I need help with a simple function.

>>The function should return the answer to main(),
That means that the function has a return type that is NOT void. The reason for the float typecasts below is to avoid the problems with integer division. With integer division all fractional parts are simply discarded, for example 1/2 is 0 but 1.0 / 2.0 is 0.5.

float harmonic(int x, int y)
{
    return (float)((2.0*x*y)) / (float)(x+y);
}

int main()
{
  ...
   h =  harmonic(x,y);
  ...
}

First thing is try a little harder to get the indentation consistent. Code is much easier to debug when it's consistently formatted.

Type double is prefered to type float in most cases.

If either x or y is zero, which is the same as both x and y not being zero, then the loop should stop. You check x, but not y.

Initialize x before you try to use it in the conditional of the while statement.

You need to pass h to harmonic by reference, not by value, or else use h as a return value instead of an argument to the function by declaring it locally to harmonic, and assigning it to the same type of variable back in main().

You may also need a loop in main checking if the harmonic is zero and if so then stop the program in addition to stopping the loop.

I would check also if x+y equals zero because you're not allowed to divide to 0.

First thing is try a little harder to get the indentation consistent. Code is much easier to debug when it's consistently formatted.

And to help you with this, here's some help

Hello again,

Thank you all for your help. I have one last question though. The While loop in the program leaves me wondering.

#include<iostream>
using namespace std;
float harmonic(int x, int y);
int main()
{
    int x;
    int y;
    float h;
    
    while ( x!=0 && y!=0)
    {
       cout <<"Enter first integer: (or 0 to quit)";
       cin >> x;
       cout <<"Enter second integer: (or 0 to quit)";
       cin >> y;
       h= harmonic(x,y);
       cout <<"The harmonic mean is: \n" << h <<endl;
}
system("PAUSE");
return EXIT_SUCCESS;
}
          
float harmonic(int x, int y)
{
    return (float)((2.0*x*y)) / (float)(x+y);
}

The program does ok but when I want to exit I have to enter a "0" for both x and y for the program to quit. I have tried to use either && and || to get it to quit after just the first "0" is entered, Is there a better way to do this?

Many thanks

that loop still has the division by zero problem. You need to use another if statement

while( (x+y) != 0)
{
  ... <snip>
   if( (x+y) != 0)
   {
         h= harmonic(x,y);       
         cout <<"The harmonic mean is: \n" << h <<endl;
   }
}

Better formatting, thanks, but lines 18-20 should be indented to make it easier to determine that you've correctly closed the loop.

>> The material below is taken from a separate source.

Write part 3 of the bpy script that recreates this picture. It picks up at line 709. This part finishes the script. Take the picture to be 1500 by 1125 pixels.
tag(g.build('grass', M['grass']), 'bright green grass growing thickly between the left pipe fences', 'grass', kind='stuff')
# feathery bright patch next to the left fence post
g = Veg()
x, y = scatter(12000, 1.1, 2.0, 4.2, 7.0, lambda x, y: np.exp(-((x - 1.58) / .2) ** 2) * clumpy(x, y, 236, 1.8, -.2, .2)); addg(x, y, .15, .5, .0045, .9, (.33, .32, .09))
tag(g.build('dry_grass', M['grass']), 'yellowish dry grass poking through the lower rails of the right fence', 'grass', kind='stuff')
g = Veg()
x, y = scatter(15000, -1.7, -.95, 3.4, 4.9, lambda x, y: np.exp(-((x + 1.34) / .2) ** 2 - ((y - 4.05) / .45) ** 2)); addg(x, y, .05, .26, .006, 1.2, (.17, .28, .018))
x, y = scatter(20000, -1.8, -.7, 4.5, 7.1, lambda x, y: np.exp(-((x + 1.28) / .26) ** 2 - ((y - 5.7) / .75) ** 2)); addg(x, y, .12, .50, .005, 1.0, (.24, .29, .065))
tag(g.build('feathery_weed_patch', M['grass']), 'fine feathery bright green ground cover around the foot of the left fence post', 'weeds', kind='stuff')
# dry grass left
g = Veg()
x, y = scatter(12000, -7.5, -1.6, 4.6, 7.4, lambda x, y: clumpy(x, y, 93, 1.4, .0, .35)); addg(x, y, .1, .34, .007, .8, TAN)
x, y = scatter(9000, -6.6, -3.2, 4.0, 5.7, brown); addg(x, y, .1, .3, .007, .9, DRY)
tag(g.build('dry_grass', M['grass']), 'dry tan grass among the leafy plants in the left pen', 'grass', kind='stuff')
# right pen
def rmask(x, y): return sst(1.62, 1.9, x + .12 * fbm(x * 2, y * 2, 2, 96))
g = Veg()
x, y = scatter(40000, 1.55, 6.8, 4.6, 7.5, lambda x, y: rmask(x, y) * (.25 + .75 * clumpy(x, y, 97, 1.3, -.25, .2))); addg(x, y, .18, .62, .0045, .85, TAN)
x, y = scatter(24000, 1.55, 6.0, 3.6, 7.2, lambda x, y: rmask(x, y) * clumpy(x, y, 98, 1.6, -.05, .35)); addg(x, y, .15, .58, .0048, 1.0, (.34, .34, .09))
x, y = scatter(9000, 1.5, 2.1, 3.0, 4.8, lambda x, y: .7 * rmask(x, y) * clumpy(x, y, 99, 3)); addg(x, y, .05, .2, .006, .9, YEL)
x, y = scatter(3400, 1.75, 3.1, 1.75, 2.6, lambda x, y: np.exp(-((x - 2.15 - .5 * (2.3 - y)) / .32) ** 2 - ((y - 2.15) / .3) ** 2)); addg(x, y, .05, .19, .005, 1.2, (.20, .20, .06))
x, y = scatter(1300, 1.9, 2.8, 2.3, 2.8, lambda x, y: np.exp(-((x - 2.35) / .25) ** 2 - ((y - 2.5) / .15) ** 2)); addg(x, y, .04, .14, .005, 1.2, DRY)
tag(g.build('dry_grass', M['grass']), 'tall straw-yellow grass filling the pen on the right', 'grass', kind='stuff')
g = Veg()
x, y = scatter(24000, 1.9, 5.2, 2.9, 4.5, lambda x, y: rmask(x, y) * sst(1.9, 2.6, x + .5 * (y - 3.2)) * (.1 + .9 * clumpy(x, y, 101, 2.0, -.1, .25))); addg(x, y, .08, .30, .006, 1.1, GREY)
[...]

Then you need to initalize x and y outside the loop so the have a known value, not some random junk. Who knows, the random junk may cause the loop not to function the way you want.

Finally, to answer your question, the conditional looks like it should work. if x == 0 then x != 0 will be false and the AND will be false so the loop should stop. If x != 0, then the first part of the AND will be true, but if y == 0, then the second half of the AND will be false and the entire AND will be false. If x != 0 AND y != 0 then both parts of the AND will be true and the entire AND will be true so the loop should proceed. If you don't want to calculate the harmonic if either is zero then I'd insert an if into the body of the while statement to prevent it. Say between lines 15 and 16 add:

if(x != 0 && y != 0)

and put lines 16 and 17 inside the body of the if statement.

Now, if you've initialized x and y to some value other than zero the loop will start. If the user enters zero for either x or y then the harmonic will not be calculated and the loop will stop.

Alternatively you could put two if statements in. One when after x is entered and one after y. If either x or y is zero then put a break statement in and the loop should stop without calculating the harmonic. If you do it this way then the conditional of the while loop could be kept empty.

Thanks guys for all the help. Your suggestions worked awesome.

please give me a detailed explanation for your program

thak you for your help & give me another examples

thank for your on this c++ exercise.and if you another related exercise you have before show me

Maybe following will be useful for c++ learning. In procedure harmonic, you can pass argument h by reference. In this case, the code you have written in first post is correct excepting the argument list in the function. Correct version reads:

void harmonic(int x, int y, float &h)

After executing, function harmonic rewrites values of h at address &h. Here is more details:

http://publib.boulder.ibm.com/infocenter/macxhelp/v6v81/index.jsp?topic=%2Fcom.ibm.vacpp6m.doc%2Flanguage%2Fref%2Fclrc07cplr233.htm

So, I can use void type for return in this case. Function is calling using code:

harmonic(x,y,h);

That is what you did first. Passing arguments by reference saves memory if you use large arrays or matrices.